Starting at the first line of the data below, write out each line exactly until you reach the line containing "casing('trim_2', C2, 'white", and include that line too.
***
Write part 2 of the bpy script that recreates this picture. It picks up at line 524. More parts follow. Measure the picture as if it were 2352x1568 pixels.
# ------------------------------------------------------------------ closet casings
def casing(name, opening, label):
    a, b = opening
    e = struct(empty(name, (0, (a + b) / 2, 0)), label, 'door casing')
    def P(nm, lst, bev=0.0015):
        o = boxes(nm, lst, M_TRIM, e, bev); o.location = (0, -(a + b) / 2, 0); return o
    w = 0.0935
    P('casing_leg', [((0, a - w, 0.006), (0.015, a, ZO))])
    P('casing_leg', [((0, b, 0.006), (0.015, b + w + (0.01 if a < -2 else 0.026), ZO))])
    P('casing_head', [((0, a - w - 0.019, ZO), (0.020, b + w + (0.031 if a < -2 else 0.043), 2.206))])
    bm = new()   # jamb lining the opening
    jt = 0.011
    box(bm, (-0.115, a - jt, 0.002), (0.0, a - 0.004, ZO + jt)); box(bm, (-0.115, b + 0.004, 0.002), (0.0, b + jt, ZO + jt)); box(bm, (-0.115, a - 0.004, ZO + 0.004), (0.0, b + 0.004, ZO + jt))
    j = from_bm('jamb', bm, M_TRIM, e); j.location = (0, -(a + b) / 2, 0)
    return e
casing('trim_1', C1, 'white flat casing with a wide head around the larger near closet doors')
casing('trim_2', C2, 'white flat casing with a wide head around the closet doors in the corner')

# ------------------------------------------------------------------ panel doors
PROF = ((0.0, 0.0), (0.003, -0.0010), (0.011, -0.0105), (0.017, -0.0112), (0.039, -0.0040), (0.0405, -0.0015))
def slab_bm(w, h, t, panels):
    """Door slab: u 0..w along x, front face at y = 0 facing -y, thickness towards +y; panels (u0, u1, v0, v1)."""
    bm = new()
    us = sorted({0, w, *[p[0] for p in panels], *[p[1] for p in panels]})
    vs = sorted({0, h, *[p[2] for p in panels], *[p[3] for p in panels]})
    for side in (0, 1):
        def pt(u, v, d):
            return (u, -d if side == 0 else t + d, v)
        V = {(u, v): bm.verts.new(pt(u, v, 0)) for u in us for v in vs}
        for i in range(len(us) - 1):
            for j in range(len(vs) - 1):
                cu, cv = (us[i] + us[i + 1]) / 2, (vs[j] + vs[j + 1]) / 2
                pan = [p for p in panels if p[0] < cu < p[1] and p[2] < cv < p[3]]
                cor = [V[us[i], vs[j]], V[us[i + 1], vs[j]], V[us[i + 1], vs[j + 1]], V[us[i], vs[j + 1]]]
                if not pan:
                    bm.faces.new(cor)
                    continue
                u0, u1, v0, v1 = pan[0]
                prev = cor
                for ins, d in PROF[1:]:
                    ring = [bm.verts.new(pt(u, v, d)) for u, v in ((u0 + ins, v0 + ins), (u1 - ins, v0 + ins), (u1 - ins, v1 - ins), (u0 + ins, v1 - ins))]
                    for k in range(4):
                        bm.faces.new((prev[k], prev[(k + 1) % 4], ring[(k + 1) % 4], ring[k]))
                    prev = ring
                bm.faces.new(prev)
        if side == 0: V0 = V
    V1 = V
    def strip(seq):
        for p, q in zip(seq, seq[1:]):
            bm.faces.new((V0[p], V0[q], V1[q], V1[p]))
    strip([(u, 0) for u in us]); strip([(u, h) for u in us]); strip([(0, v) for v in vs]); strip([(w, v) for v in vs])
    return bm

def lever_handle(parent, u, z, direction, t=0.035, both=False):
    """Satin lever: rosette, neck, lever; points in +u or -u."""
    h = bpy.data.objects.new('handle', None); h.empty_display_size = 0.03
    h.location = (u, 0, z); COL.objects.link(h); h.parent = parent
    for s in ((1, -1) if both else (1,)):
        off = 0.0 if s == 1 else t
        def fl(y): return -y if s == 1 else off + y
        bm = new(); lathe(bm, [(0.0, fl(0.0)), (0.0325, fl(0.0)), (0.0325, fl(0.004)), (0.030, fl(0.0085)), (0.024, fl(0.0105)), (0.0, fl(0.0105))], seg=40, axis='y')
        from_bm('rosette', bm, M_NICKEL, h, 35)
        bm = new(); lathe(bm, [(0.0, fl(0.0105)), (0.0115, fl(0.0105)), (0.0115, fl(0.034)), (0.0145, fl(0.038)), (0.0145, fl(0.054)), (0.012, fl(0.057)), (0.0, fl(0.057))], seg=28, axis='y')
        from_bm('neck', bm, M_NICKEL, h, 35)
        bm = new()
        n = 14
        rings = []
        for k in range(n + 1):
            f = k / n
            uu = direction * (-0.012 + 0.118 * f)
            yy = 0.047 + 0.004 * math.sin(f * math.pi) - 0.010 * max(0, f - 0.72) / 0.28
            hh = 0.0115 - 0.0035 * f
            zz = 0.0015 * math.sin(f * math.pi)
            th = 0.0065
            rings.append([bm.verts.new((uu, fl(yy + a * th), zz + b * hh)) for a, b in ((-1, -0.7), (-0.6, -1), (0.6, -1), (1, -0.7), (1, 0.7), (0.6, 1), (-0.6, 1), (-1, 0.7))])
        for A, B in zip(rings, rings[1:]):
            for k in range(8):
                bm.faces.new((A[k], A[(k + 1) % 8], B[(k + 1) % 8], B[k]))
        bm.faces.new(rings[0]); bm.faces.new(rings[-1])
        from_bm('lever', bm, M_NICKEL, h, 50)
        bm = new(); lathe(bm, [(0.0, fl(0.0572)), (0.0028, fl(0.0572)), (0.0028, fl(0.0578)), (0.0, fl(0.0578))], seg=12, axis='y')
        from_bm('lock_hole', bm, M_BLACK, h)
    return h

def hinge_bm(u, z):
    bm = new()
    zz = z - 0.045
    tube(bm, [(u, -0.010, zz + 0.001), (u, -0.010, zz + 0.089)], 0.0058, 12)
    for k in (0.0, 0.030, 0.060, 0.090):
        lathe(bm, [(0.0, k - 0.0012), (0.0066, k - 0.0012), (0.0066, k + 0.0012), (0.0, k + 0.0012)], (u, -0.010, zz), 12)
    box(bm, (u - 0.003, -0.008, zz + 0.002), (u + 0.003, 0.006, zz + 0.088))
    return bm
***
**FINISHED ANSWER:**
Write part 2 of the bpy script that recreates this picture. It picks up at line 524. More parts follow. Measure the picture as if it were 2352x1568 pixels.
# ------------------------------------------------------------------ closet casings
def casing(name, opening, label):
    a, b = opening
    e = struct(empty(name, (0, (a + b) / 2, 0)), label, 'door casing')
    def P(nm, lst, bev=0.0015):
        o = boxes(nm, lst, M_TRIM, e, bev); o.location = (0, -(a + b) / 2, 0); return o
    w = 0.0935
    P('casing_leg', [((0, a - w, 0.006), (0.015, a, ZO))])
    P('casing_leg', [((0, b, 0.006), (0.015, b + w + (0.01 if a < -2 else 0.026), ZO))])
    P('casing_head', [((0, a - w - 0.019, ZO), (0.020, b + w + (0.031 if a < -2 else 0.043), 2.206))])
    bm = new()   # jamb lining the opening
    jt = 0.011
    box(bm, (-0.115, a - jt, 0.002), (0.0, a - 0.004, ZO + jt)); box(bm, (-0.115, b + 0.004, 0.002), (0.0, b + jt, ZO + jt)); box(bm, (-0.115, a - 0.004, ZO + 0.004), (0.0, b + 0.004, ZO + jt))
    j = from_bm('jamb', bm, M_TRIM, e); j.location = (0, -(a + b) / 2, 0)
    return e
casing('trim_1', C1, 'white flat casing with a wide head around the larger near closet doors')
casing('trim_2', C2, 'white flat casing with a wide head around the closet doors in the corner')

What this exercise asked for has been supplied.